Muy difícilmente se puede ser indiferente al fallecimiento del papa Francisco, un pontífice que supo llegar al corazón de su feligresía católica y de las diversas creencias religiosas del mundo. Desde el primer momento demostró que sería un jerarca diferente y, con su carisma, se convirtió, en el transcurso de su papado, en un imán para muchas personas no creyentes en nada ni en nadie. Hoy en día, la figura del Sumo Pontífice está fortalecida porque sentíamos que el papa estaba presente, y se espera que su sucesor pueda continuar con su estandarte de estar siempre del lado de los más vulnerables, en especial de los migrantes, quienes en su mayoría representan todas las formas de pobreza: material, física, emocional, moral.

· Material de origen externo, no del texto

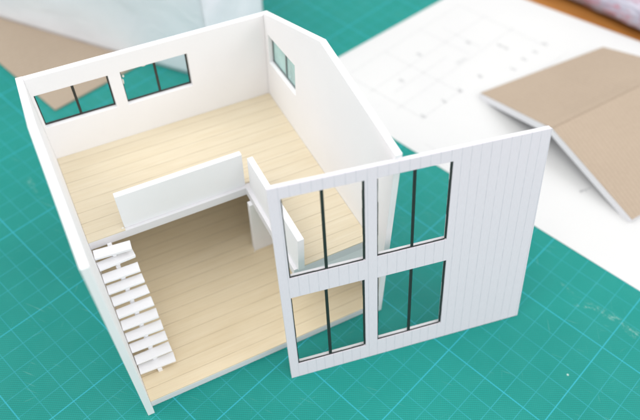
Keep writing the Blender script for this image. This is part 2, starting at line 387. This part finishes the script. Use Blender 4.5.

Nos deja lecciones para todos. Su vida fue un ejemplo de coherencia entre su palabra y su ejercicio sacerdotal. Si los políticos pudieran imitar, en el mejor sentido de la expresión, su quehacer frente a las responsabilidades asumidas, quizás el mundo fuera un mejor escenario de paz social. Todo lo que escribió en sus encíclicas no era más que la proyección de su pensamiento y su acción, hasta donde humanamente pudo hacerlo. Tampoco era un mago ni tenía necesidad de serlo; era, ante todo, una persona que supo comprender las miserias del ser humano y quiso ayudar a la superación de las mismas con la experiencia de su propia vida y de su sufrimiento.
Leamos sus documentos, mensajes, plegarias y oraciones, y allí descubriremos que siempre tuvo presente a sus fieles de todas las condiciones. Es admirable cómo se enfrentó al sector más radical de la Iglesia para defender posiciones inimaginables en otros momentos de la sociedad: siempre hacía llamados en favor de los migrantes de todas las esferas geográficas del mundo, se refería a la comunidad LGTBI+ con infinita misericordia, sufría con las dictaduras y rezaba mucho por quienes tenían que vivir bajo ellas. En fin, se nos fue un líder fuera de serie. Hasta siempre, papa Francisco; brille para él la luz eterna.